Picturing Revision: Looking at Writing through a Fresh Set of Eyes


Earlier in my academic career, revision meant a total tear down. I would write and write and write and when I couldn’t say anything more about the topic I would start to take it apart. Whole pages and paragraphs would be sacrificed to the revision process. It wouldn’t matter if I had spent hours working on one particular idea or passage; if I didn’t like a part of what I was writing by the time I was finished, it had to go. I had a very hard time seeing the good in any of my writing I deemed verbose, or awkward, or just plain bad. This lasted pretty much all throughout my undergraduate career and threatened to rear its ugly head as I began graduate school. Papers would take me double the length of time to write because so much of my writing would get thrown out and I had to keep constantly adding to reach page limits. Was this process inefficient? Yes. Borderline crazy? Possibly. Something I could stop on my own? Nope.

It wasn’t until I start working at the Center for Writing Excellence that I figured out a solution to my problem. I would often work with students who were in the process of revising. When I pointed out sentences or passages that needed a bit of work to be stronger, students would often respond that they would just “take it out” instead. This could be a sentence or an entire page. I would almost panic, telling the student that I wasn’t saying what they had written was wrong or bad but that they just needed to re-enter their prose and tweak it to make it clearer, or to cut down on repeated ideas, etc. Though there was always some reluctance, we would work our way through those difficult parts, pull out what was great and polish what needed work. In the end, it was so much less painful and time consuming than “just getting rid of it.”
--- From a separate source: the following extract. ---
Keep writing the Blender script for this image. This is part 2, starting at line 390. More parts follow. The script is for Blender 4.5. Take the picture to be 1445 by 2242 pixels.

For my first  seminar paper, I made an appointment at the CWE.  I wrote out my whole essay and didn’t take out the “bad parts.”  I was so nervous at the prospect of letting anyone read my “bad” writing, but my colleagues were amazing. Rather than pointing and laughing at my horrible attempts at prose (which is what I expected), they helped me see what was good in my “bad” writing. I saved so much time and energy by having another person help me revise, I actually finished the paper early for the first time.

Now I routinely incorporate having someone else look at my paper as part of my revising strategies. My writing and my sanity are both better for it.